Приносил ли Валентин Соколов свои стихи в редакции калининских газет – «Смену», «Калининскую правду». Возможно, да, по крайней мере, были попытки предложить их центральным изданиям, тогда почему и не местным тоже? Борис Вайль в первой и единственной прижизненной рецензии на стихи Соколова («Русская мысль», Париж, 1981, 29 окт.) вспоминает такой факт. «Кто-то из заключенных – почитателей Соколова – от его имени послал его стихи в «Литературную газету» – безобидные стихи.

Месяц – как медный пятак,

И ночь – голубая баллада.

У грезящих гипсовых статуй –

Звездами вышитый флаг.

Сколько у ночи штатов?.. и т. д.

Соколов получил из редакции ответ, что стихи эти не могут быть опубликованы, так как они, дескать, «подражание Бальмонту и Северянину».

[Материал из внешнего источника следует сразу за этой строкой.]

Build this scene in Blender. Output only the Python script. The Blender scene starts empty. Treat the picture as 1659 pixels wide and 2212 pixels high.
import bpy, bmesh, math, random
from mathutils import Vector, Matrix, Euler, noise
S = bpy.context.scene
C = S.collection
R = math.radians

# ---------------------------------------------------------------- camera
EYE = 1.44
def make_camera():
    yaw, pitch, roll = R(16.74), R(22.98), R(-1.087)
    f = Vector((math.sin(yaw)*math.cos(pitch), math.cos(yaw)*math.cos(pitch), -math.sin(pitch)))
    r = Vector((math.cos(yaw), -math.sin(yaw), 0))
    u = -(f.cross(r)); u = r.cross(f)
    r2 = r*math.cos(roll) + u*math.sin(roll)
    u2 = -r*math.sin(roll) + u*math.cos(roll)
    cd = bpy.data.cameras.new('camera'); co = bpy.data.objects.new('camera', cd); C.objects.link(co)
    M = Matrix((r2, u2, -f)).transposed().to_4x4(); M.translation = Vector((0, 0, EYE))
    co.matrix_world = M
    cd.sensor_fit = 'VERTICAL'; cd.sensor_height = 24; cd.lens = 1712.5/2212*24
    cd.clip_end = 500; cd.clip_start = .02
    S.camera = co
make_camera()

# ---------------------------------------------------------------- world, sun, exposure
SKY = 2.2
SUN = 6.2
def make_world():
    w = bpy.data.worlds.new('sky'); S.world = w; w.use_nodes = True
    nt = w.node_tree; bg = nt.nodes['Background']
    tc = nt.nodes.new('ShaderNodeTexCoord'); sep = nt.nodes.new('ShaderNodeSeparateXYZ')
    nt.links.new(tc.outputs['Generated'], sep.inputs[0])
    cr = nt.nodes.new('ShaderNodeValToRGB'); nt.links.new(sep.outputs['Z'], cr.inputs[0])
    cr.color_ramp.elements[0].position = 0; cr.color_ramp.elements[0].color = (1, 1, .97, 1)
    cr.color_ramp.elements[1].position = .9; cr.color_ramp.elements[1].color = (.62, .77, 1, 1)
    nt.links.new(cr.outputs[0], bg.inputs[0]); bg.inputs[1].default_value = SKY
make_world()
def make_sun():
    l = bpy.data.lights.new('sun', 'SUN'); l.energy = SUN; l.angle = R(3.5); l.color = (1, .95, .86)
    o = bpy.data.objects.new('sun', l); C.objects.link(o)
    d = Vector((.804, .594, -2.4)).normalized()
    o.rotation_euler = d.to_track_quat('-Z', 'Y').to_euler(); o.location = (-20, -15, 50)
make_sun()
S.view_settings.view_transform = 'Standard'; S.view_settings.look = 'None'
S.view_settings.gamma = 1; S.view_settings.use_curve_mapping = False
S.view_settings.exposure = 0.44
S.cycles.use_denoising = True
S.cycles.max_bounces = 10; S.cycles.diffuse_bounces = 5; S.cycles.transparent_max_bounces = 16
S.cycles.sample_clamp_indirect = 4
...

Впрочем, могли ли быть они опубликованы, если литературная действительность 1950-х была также противна Соколову, как и их быт. Возможно, что-то из светлого Соколова могло прижиться на страницах «Калининской правды».

В толчею трамвайных линий,

В городской полдневный пыл,

Майский вечер, теплый, синий,

Незаметно, тихо вплыл...

...Ах ты, ночь! – Не ночь, а чудо...

Под волшебной пеленой

Золотой и дымной грудой

Город грезит под луной.

Сентябрь 1956 года, Дорошиха.

Но на бумагу выливалось другое, а хотелось «любви настоящей», «уюта; и в душе тоска и голод по любимому кому-то». Вот он, Валентин Соколов, где-то в переулке Ломоносова наблюдает, как «девушки щебечут», потом забредает в Горсад. «А здесь, у горсада, мальчишки // Мне ногу слегка отдавили, // Чтоб не записывал в книжку // Советские грубые были». Вот возвращается в общежитие на Серебряковской набережной, «встречая друзей по работе, // ...Провождающих краткий досуг... // Где-нибудь у пивной в луже блевоты».

Он рисует жуткие и по нынешним временам сцены насилия, блуда, похмелья. Эти его стихи хочется записывать, как прозу. «И не сам, не по охоте Обнимал и целовал Губы с запахом блевотин И грудей девятый вал...».

Он и жил так, уже отвернувшись от сытого мира, «полного тепла и уюта». За решеткой, где «было жутко, холодно и больно. // ...план курил, чтоб не сойти с ума», 1954. Здесь – спасала водка.

Ах, водка, как она горька!

Давно над творческой палитрой

Дымит житейская тоска,

И на столе стоит пол-литра.

Я тоже нравственный урод

В душе с звериною повадкой.

Могу ли я судить народ,

Идущий к страшному упадку?

И быть поэтом что за честь,

Что толку мне в певучей глотке,

Когда равно в ней место есть

И воздыханиям, и водке?



Водка хлестким кнутовищем

Бьет по самым нежным нервам...



Водка разум наш туманит.

На досуге выпив литр,

Даже тот, кто очень хитр,

Добряком радушным станет.

Он отвергал уют, но он хотел его. И давайте поверим сегодня, что здесь, в сумрачном Калинине, поэт Валентин Соколов, в спецовке, с мозолями на руках, работяга из мостоотряда напоследок, перед новым сроком, встретил ее. И Она была не тенью его поэтического сознания.

В сонме слизистых улиток,

Боже, как ты хороша!

Золотой и цельный слиток –

Твое тело и душа.

Она пришла к нему 14 мая 1957 года в тюрьму на Московской заставе.

Тюрьма испытывает силу

Людских привязанностей. Ты

Пришла ко мне, цветок мой милый,

Красой затмившей все цветы.

И я, признаться, растерялся,

Разволновался, побледнел,

В словах нелепо повторялся

И передачу взять не смел.

Родная девушка! Роднее

Ты стала мне, придя в тюрьму,

Еще красивей и нежнее,

Нужнее сердцу и уму.

А впереди были еще 25 лет тюрем и психушек.

© Кузьмин В. Последнее лето свободы. Волжские стихи поэта-узника Валентина Соколова // Тверская Жизнь. 2001, 27 сент.